Saturday, December 27, 2014

Poverty and Fear Still Rankle, Ten Years After the Tsunami

Common Dreams | Dec 26, 2014 | Amantha Perera, Inter Press Service

Men walk past destroyed buildings in the
Hambantota town in southern Sri Lanka.
Reconstruction in this town subsequently
moved at a rapid pace.

(Photo: Amantha Perera/IPS)
It took just 30 minutes for the killer waves to leave 350,000 dead and half a million displaced. Less than one hour for 100,000 houses to be destroyed and 200,000 people to be stripped of their livelihoods.

For many thousands of people in South Asia, the Christmas holidays will always double as a memorial for those who suffered tragic losses during the 2004 tsunami, which rushed ashore on Dec. 26 leaving a trail of tears in its wake.
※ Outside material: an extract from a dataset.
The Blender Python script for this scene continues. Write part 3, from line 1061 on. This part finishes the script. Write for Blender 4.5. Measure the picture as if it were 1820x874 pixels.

The island nation of Sri Lanka was one of the worst hit, with three percent of its population affected and five percent of its gross domestic product (GDP) lost in damages.

According to the Disaster Management Center (DMC), over a million people, mainly poor families from the coastal areas, had to be evacuated.

The Northern and Eastern provinces – already struggling in the grip of the protracted civil conflict that at the time was showing no signs of abating – bore the lion’s share of the destruction.

Weary from years of war, the population caught up in the fighting between government forces and the Liberation Tigers of Tamil Eelam (LTTE) were battered further by the waves: according to government data, 60 percent of the tsunami’s impact was concentrated on the northern and eastern coasts.